I'm finally attempting to conquer D&F (3rd ed) and I want to build good proof habits and fix mistakes early on. Here is the exercise (Ch. 1 ex. 32) and the following is my proof.
Prove that for $x \in G$, where $G$ is a group and $x$ has finite order $n$, all of $1, x, x^2, \ldots, x^{n-1}$ are distinct and deduce that $|x| \leq |G|$.
Proof. Let $a,b \in [0,n-1]\cap \mathbb{N}$ such that $x^a=x^b$. Then $1 = x^ax^{-a}=x^bx^{-a} = x^{b-a}$. Since $1 \leq a \lt n$ and $1 \leq b \lt n$, $b-a\lt n$. So $x^{b-a}=1 \implies b-a=0$ and $a=b$. Since $a$ and $b$ were arbitrarily chosen, $x^c$ is distinct for all $c \in [0,n-1] \cap \mathbb{N}$. We know $x^c\in G$ for all $c \in [0, n-1]\cap \mathbb{N}$ by definition of group closure, and $|[0,n-1]\cap \mathbb{N}|=n$. So $G$ contains at least $n$ elements, and $|x|\leq |G|$.

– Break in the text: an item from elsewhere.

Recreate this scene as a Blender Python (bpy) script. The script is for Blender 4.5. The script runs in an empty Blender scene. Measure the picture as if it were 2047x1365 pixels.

Is this a convincing proof? I feel like there might be some circular logic, and perhaps not enough detail. I was thinking of establishing that the elements form a cyclic group, and show this group is a subgroup of $G$. Any tips or comments would be greatly appreciated.
Best Answer
Almost.
You assert $b-a < n$. I think you want to assume $b \ge a$ (without loss of generality) from the start, to make $b-a$ nonnegative as well. Otherwise you need to handle the case when it's not.